The Put-Call Parity is an important fundamental relationship between the price of the underlying assets, and a (European) put and call of the same strike and time to expiry.

\[ C - P = S - K e ^ { - rt } \]

where
\(C\) is the price of the Call,
\(P\) is the price of the Put,
\( S\) is the current spot price,
\(K \) is the strike of the option.

With this relationship, it implies several important characteristics of the call and put options. For example, differentiating the equation with respect to the stock price, we obtain that

\[ \Delta_C - \Delta _ P = 1 \]

This equation can be derived by considering a portfolio which consists of buying a call and selling a put on the same strike. This portfolio is worth \( C - P \). On expiration, this portfolio is going to be worth \( F - K \), where \(F\) is the future price. If this discount this back to current drives, we obtain \( e^{-rt} ( F - K ) = S - e^{-rt} K \). Hence, if these two values are different, we could trade the corresponding options and stock, and wait it out to expiry. At which point, there is potentially strike risk, if the stock trades close to the strike price.

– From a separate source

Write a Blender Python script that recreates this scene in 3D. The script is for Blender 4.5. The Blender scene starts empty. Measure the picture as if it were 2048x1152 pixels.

Before Put-Call parity was well understood, some option traders specialized in just trading call options only, or just trading put options only, there were a lot of (almost) risk-free arbitrage trades that could have been done. For example, the 19th century financier used it to create synthetic loans which had higher interest rates than the usury laws of the time would have normally allowed. Nowadays, high frequency traders would have arbitraged away such discrepancy in option prices, ensuring that you receive a fair price.

For American options, due to the potential for Early Exercise, we do not have an equation. Instead, we have the inequality

\[ S_0 - K \leq C - P \leq S_0 - K e ^ { -rT } \]

This arises from constructing a similar portfolio up to the point where the option that you are short gets exercised.